Mystical Word is a weekly reflection on the Sunday Gospel reading by L.J. Milone, Director of Faith Formation, Cathedral of St. Matthew the Apostle
Mystical Word is a weekly reflection on the Sunday Gospel reading by L.J. Milone, Director of Faith Formation, Cathedral of St. Matthew the Apostle
"What are you looking for?"
What do you truly desire?
Deep down, we’re all looking for something. We experience an aching desire, oftentimes dulled by our ever-distracting culture, for what lies beyond us. We may not describe this desire as aching for the beyond, but nothing here on earth ever seems to satisfy us for long. It is as if we have a hole in our hearts that cannot be filled with sufficiency or satiety. This longing, existential in nature, drives us to build, innovate, renew, grow, and connect. Yet, the desire remains.
“What are you looking for?” This is Jesus’ poignant question to us and to the disciples in the Gospel reading from the first chapter of John. What am I looking for? What do I really want? While we all experience the existential desire I describe above, we get pulled into many small and, often, superficial desires. And then we try our best to satisfy as many of those as possible. I’m hungry for fine dining. I want to remodel my living room. I need more time for relaxation. I have to buy this product.
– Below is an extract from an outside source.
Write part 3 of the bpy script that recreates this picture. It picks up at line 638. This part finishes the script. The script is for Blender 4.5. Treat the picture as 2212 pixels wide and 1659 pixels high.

I’ve got to go play video games. I need to spend more time on social media. I must make more money. We can even turn a desire for relationship and connection into something we crave, an object to consume but that never satisfies.
Jesus’ question about what we truly desire helps us become clear about this longing for the beyond: it is a longing for God. The two disciples, sent to Jesus by John the Baptist, sense something unique about Jesus. They feel drawn to him. Indeed, Jesus displays a magnetic spiritual attractiveness. The very presence of Jesus lures people in because he is the Word of God. His very presence emanates the presence of God. Marthe Robin, a French mystic who was active in the middle of the last century, describes this well: “One gives God only through radiating him.” Jesus radiates God because he is one with God. And this divine radiation strikes that existential ache for the beyond in the two disciples following him.
Sensing, perhaps, a fulfillment of their deep desire, they ask Jesus, “Where are you staying?” now, this is a loaded question in the Gospel of John. The words “stay,” “dwell,” and “remain” are all translations of one Greek word: menein. This is a theological term that points to the interior of a person. It is about where one’s spirit dwells: who or what does your spirit identify with? What is the center of your life?
Where does Jesus dwell? Where is he rooted? The question of the disciples is like us asking, how are you so grounded and happy? Who or what is making you so unconditionally free and serene? Of course, Jesus dwells in the Father. He is grounded in the Absolute, the Mystery beyond all things. That is the source of his unruffled bliss and impenetrable calm and wild freedom.
Jesus responds to the disciples with a simple yet profound invitation: “Come and see.” Jesus wants to relieve our deep aching and give us God. Meister Eckhart says, “Jesus came to bring us the blessedness that is ours.” Jesus’ mission is to wake us up to the God who is already with us, within us, one with us. Throughout his ministry, and in his death and resurrection, Jesus communicates his experience of God, awakening us to the God Within. He calls forth the experience of the Mystery from within each of us. Then, as Bruno Barnhart, a Camaldolese monk says, we are “liberated into God by the indwelling love of God.”
The two disciples want to experience what they sense in Jesus, namely, the divine. That is the deep and infinite fulfillment of our inner aching for the beyond because the divine is not one more thing in this world by truly beyond all of it! The question of the disciples reflects back to us: where are we rooted? Are we at home in God or are we preoccupied with our many, multiplying, distracting desires? Will we root ourselves in the Beyond? Practically, the question for us is, will we pray? And will we remain faithful to prayer despite the times it feels dry, boring, and like we wasted our time?
We have a mission as disciples of Jesus: we are to give God away, too. And we give God by radiating God. This will happen only when we are living our relationship with God by prayer and by loving others. Then, with Jesus, we can ask others, friends and family, “what are you looking for?” And, equally, we can say, “Come and see.”